Sie lasen ihm folgende Worte des Apostels Paulus vor: „Und ihr, Väter, reizt eure Kinder nicht zum Zorn, sondern zieht sie weiterhin auf in der Zucht und in der ernsten Ermahnung Jehovas“ (Epheser 6:4). Dem Vater wurde nahegelegt, einmal über folgendes nachzudenken: Hatte die Art und Weise, wie er seinen Sohn ermunterte — selbst wenn er gute Absichten hatte —, diesen vielleicht in Wirklichkeit zum Zorn gereizt? Erwartete der Vater möglicherweise, daß sein Sohn denselben Eifer für die christlichen Zusammenkünfte und den Dienst bekundete wie er, ohne sich jedoch bemüht zu haben, in das Herz seines Sohnes Liebe für diese Dinge einzupflanzen? Hatte er seinem Sohn geholfen, ‘Jehova, seinen Gott, fürchten zu lernen’? (5. Mose 31:12, 13).
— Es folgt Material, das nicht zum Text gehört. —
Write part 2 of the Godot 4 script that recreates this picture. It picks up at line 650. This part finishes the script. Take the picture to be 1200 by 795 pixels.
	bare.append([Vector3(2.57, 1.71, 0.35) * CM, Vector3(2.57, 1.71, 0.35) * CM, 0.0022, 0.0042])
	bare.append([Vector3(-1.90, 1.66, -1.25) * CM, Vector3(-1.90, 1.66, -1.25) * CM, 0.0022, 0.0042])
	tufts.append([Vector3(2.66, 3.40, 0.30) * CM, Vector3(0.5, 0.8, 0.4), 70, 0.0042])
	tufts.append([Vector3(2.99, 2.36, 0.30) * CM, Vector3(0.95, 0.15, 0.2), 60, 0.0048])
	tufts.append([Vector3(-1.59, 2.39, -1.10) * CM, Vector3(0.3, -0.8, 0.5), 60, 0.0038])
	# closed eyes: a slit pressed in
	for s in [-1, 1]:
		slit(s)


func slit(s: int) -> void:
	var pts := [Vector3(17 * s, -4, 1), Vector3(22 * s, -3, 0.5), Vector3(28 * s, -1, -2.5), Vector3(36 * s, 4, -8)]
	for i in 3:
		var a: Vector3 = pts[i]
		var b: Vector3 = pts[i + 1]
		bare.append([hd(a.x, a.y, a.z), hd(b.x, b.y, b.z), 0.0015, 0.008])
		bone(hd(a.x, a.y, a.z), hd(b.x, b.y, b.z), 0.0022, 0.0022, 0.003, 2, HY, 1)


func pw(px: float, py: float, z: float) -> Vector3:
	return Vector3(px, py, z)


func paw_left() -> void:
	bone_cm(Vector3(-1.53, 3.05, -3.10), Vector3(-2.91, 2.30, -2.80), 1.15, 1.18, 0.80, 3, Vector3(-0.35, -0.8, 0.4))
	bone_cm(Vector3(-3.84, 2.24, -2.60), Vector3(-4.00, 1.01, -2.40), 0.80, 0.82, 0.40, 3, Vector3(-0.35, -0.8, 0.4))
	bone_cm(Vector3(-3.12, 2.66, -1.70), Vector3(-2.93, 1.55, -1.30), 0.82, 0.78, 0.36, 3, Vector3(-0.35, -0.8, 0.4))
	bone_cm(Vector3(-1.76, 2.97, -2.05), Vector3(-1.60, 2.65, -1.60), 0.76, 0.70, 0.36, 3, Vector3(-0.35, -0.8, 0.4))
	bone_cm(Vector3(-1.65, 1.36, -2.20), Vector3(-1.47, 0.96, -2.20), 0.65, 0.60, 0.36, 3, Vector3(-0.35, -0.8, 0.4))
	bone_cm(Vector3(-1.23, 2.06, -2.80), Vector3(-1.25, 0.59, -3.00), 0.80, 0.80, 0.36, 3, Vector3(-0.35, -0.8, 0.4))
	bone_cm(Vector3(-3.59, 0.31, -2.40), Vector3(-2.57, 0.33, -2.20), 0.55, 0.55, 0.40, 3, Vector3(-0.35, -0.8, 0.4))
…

Der Vater hörte zu und beherzigte den Rat. Das Ergebnis? Sein Sohn besucht jetzt die Zusammenkünfte, und der Vater führt mit ihm ein wöchentliches Bibelstudium durch. Auch sagte der Vater: „Wir haben jetzt ein viel besseres Verhältnis zueinander.“ Ja, sowohl der Vater als auch der Sohn hatten den Sinn des Rates verstanden.
Zweifellos machen wir alle Fehler und benötigen daher von Zeit zu Zeit Rat (Sprüche 24:6). Wenn wir verstehen, was man uns sagen will, und weisen Rat beachten, werden wir großen Nutzen daraus ziehen. Dazu gehört unter anderem der kostbarste Segen, den es überhaupt gibt: ein enges, persönliches Verhältnis zu Jehova, unserem liebevollen himmlischen Vater, zu entwickeln und zu bewahren. Wir werden dann in folgende Worte König Davids einstimmen können: „Ich werde Jehova segnen, der mir Rat gegeben hat“ (Psalm 16:7).